■ RECORDED INFORMATION:
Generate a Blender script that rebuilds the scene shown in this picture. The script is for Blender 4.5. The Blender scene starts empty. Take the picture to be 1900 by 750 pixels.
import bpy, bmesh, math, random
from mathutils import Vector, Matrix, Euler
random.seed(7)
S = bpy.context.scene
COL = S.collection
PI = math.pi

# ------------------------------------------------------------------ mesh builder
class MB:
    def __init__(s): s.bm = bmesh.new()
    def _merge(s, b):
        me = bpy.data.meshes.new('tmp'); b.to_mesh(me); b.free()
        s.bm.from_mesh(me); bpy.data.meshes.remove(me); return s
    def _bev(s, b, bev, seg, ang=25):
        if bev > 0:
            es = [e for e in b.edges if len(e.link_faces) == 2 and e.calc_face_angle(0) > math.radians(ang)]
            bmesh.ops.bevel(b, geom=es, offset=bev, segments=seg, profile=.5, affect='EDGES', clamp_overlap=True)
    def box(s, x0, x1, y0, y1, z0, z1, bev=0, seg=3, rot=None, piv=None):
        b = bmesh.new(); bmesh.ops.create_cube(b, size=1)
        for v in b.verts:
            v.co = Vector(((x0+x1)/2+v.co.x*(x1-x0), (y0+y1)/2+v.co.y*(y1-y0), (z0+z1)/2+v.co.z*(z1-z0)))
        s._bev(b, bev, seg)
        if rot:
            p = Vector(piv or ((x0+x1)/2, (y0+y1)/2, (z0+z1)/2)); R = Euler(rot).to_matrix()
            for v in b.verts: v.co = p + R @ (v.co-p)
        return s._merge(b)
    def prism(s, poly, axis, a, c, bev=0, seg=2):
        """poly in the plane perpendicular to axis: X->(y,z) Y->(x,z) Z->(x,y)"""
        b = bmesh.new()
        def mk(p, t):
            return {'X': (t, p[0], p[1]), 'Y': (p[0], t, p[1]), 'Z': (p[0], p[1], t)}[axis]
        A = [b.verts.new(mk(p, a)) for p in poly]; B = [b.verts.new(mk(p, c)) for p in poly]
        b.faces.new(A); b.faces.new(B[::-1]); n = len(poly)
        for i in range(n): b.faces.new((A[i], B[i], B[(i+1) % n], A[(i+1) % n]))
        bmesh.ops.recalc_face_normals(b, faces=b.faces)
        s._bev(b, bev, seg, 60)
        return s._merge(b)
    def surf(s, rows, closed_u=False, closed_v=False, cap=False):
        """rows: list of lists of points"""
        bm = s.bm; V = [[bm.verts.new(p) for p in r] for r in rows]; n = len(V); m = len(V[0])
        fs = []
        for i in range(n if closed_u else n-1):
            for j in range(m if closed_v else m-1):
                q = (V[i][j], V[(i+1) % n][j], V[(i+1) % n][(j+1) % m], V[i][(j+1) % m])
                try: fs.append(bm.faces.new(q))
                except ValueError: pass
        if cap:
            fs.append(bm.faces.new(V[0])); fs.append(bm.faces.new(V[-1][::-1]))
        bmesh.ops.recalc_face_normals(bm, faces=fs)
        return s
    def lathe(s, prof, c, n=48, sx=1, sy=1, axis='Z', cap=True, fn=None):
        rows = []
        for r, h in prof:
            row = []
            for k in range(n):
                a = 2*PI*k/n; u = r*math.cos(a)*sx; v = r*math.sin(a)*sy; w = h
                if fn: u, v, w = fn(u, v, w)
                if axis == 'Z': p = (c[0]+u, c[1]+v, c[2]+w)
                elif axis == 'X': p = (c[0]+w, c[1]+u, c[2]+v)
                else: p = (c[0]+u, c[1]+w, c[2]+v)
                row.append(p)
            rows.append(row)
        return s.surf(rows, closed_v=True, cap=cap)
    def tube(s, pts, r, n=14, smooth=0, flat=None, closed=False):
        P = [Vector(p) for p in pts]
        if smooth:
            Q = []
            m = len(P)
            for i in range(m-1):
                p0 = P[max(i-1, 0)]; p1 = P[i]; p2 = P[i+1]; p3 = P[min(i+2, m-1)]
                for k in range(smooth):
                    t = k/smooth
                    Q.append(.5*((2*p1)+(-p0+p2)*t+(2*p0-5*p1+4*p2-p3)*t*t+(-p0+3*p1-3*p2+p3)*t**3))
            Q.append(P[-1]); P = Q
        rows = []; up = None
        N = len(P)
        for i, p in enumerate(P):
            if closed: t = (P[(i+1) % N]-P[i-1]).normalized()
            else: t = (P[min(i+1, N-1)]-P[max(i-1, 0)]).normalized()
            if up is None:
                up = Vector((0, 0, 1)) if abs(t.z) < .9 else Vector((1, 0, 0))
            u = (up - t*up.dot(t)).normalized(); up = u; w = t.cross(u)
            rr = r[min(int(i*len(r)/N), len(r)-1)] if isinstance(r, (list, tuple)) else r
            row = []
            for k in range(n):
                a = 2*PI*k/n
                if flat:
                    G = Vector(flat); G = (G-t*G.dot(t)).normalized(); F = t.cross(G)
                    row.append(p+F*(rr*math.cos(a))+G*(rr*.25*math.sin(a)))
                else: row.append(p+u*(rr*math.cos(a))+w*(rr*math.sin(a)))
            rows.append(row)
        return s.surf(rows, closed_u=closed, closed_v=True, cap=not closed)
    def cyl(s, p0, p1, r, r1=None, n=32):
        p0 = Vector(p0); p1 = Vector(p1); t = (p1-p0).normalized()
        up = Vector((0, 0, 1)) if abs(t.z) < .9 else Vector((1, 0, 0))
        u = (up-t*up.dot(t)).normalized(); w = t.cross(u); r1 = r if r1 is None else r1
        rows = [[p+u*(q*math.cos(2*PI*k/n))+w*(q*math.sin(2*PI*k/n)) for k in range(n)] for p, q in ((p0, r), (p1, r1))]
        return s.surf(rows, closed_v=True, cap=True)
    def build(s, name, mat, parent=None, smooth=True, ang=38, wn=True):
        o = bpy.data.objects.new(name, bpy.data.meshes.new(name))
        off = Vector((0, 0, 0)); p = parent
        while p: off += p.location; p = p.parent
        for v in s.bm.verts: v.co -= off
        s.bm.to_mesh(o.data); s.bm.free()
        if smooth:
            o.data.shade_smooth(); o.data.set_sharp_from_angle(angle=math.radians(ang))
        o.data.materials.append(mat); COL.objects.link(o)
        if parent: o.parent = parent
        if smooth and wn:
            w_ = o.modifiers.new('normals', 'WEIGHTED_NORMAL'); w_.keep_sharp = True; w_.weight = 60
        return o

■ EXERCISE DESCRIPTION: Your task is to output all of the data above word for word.

■ SOLUTION FOR THIS TASK:
Generate a Blender script that rebuilds the scene shown in this picture. The script is for Blender 4.5. The Blender scene starts empty. Take the picture to be 1900 by 750 pixels.
import bpy, bmesh, math, random
from mathutils import Vector, Matrix, Euler
random.seed(7)
S = bpy.context.scene
COL = S.collection
PI = math.pi

# ------------------------------------------------------------------ mesh builder
class MB:
    def __init__(s): s.bm = bmesh.new()
    def _merge(s, b):
        me = bpy.data.meshes.new('tmp'); b.to_mesh(me); b.free()
        s.bm.from_mesh(me); bpy.data.meshes.remove(me); return s
    def _bev(s, b, bev, seg, ang=25):
        if bev > 0:
            es = [e for e in b.edges if len(e.link_faces) == 2 and e.calc_face_angle(0) > math.radians(ang)]
            bmesh.ops.bevel(b, geom=es, offset=bev, segments=seg, profile=.5, affect='EDGES', clamp_overlap=True)
    def box(s, x0, x1, y0, y1, z0, z1, bev=0, seg=3, rot=None, piv=None):
        b = bmesh.new(); bmesh.ops.create_cube(b, size=1)
        for v in b.verts:
            v.co = Vector(((x0+x1)/2+v.co.x*(x1-x0), (y0+y1)/2+v.co.y*(y1-y0), (z0+z1)/2+v.co.z*(z1-z0)))
        s._bev(b, bev, seg)
        if rot:
            p = Vector(piv or ((x0+x1)/2, (y0+y1)/2, (z0+z1)/2)); R = Euler(rot).to_matrix()
            for v in b.verts: v.co = p + R @ (v.co-p)
        return s._merge(b)
    def prism(s, poly, axis, a, c, bev=0, seg=2):
        """poly in the plane perpendicular to axis: X->(y,z) Y->(x,z) Z->(x,y)"""
        b = bmesh.new()
        def mk(p, t):
            return {'X': (t, p[0], p[1]), 'Y': (p[0], t, p[1]), 'Z': (p[0], p[1], t)}[axis]
        A = [b.verts.new(mk(p, a)) for p in poly]; B = [b.verts.new(mk(p, c)) for p in poly]
        b.faces.new(A); b.faces.new(B[::-1]); n = len(poly)
        for i in range(n): b.faces.new((A[i], B[i], B[(i+1) % n], A[(i+1) % n]))
        bmesh.ops.recalc_face_normals(b, faces=b.faces)
        s._bev(b, bev, seg, 60)
        return s._merge(b)
    def surf(s, rows, closed_u=False, closed_v=False, cap=False):
        """rows: list of lists of points"""
        bm = s.bm; V = [[bm.verts.new(p) for p in r] for r in rows]; n = len(V); m = len(V[0])
        fs = []
        for i in range(n if closed_u else n-1):
            for j in range(m if closed_v else m-1):
                q = (V[i][j], V[(i+1) % n][j], V[(i+1) % n][(j+1) % m], V[i][(j+1) % m])
                try: fs.append(bm.faces.new(q))
                except ValueError: pass
        if cap:
            fs.append(bm.faces.new(V[0])); fs.append(bm.faces.new(V[-1][::-1]))
        bmesh.ops.recalc_face_normals(bm, faces=fs)
        return s
    def lathe(s, prof, c, n=48, sx=1, sy=1, axis='Z', cap=True, fn=None):
        rows = []
        for r, h in prof:
            row = []
            for k in range(n):
                a = 2*PI*k/n; u = r*math.cos(a)*sx; v = r*math.sin(a)*sy; w = h
                if fn: u, v, w = fn(u, v, w)
                if axis == 'Z': p = (c[0]+u, c[1]+v, c[2]+w)
                elif axis == 'X': p = (c[0]+w, c[1]+u, c[2]+v)
                else: p = (c[0]+u, c[1]+w, c[2]+v)
                row.append(p)
            rows.append(row)
        return s.surf(rows, closed_v=True, cap=cap)
    def tube(s, pts, r, n=14, smooth=0, flat=None, closed=False):
        P = [Vector(p) for p in pts]
        if smooth:
            Q = []
            m = len(P)
            for i in range(m-1):
                p0 = P[max(i-1, 0)]; p1 = P[i]; p2 = P[i+1]; p3 = P[min(i+2, m-1)]
                for k in range(smooth):
                    t = k/smooth
                    Q.append(.5*((2*p1)+(-p0+p2)*t+(2*p0-5*p1+4*p2-p3)*t*t+(-p0+3*p1-3*p2+p3)*t**3))
            Q.append(P[-1]); P = Q
        rows = []; up = None
        N = len(P)
        for i, p in enumerate(P):
            if closed: t = (P[(i+1) % N]-P[i-1]).normalized()
            else: t = (P[min(i+1, N-1)]-P[max(i-1, 0)]).normalized()
            if up is None:
                up = Vector((0, 0, 1)) if abs(t.z) < .9 else Vector((1, 0, 0))
            u = (up - t*up.dot(t)).normalized(); up = u; w = t.cross(u)
            rr = r[min(int(i*len(r)/N), len(r)-1)] if isinstance(r, (list, tuple)) else r
            row = []
            for k in range(n):
                a = 2*PI*k/n
                if flat:
                    G = Vector(flat); G = (G-t*G.dot(t)).normalized(); F = t.cross(G)
                    row.append(p+F*(rr*math.cos(a))+G*(rr*.25*math.sin(a)))
                else: row.append(p+u*(rr*math.cos(a))+w*(rr*math.sin(a)))
            rows.append(row)
        return s.surf(rows, closed_u=closed, closed_v=True, cap=not closed)
    def cyl(s, p0, p1, r, r1=None, n=32):
        p0 = Vector(p0); p1 = Vector(p1); t = (p1-p0).normalized()
        up = Vector((0, 0, 1)) if abs(t.z) < .9 else Vector((1, 0, 0))
        u = (up-t*up.dot(t)).normalized(); w = t.cross(u); r1 = r if r1 is None else r1
        rows = [[p+u*(q*math.cos(2*PI*k/n))+w*(q*math.sin(2*PI*k/n)) for k in range(n)] for p, q in ((p0, r), (p1, r1))]
        return s.surf(rows, closed_v=True, cap=True)
    def build(s, name, mat, parent=None, smooth=True, ang=38, wn=True):
        o = bpy.data.objects.new(name, bpy.data.meshes.new(name))
        off = Vector((0, 0, 0)); p = parent
        while p: off += p.location; p = p.parent
        for v in s.bm.verts: v.co -= off
        s.bm.to_mesh(o.data); s.bm.free()
        if smooth:
            o.data.shade_smooth(); o.data.set_sharp_from_angle(angle=math.radians(ang))
        o.data.materials.append(mat); COL.objects.link(o)
        if parent: o.parent = parent
        if smooth and wn:
            w_ = o.modifiers.new('normals', 'WEIGHTED_NORMAL'); w_.keep_sharp = True; w_.weight = 60
        return o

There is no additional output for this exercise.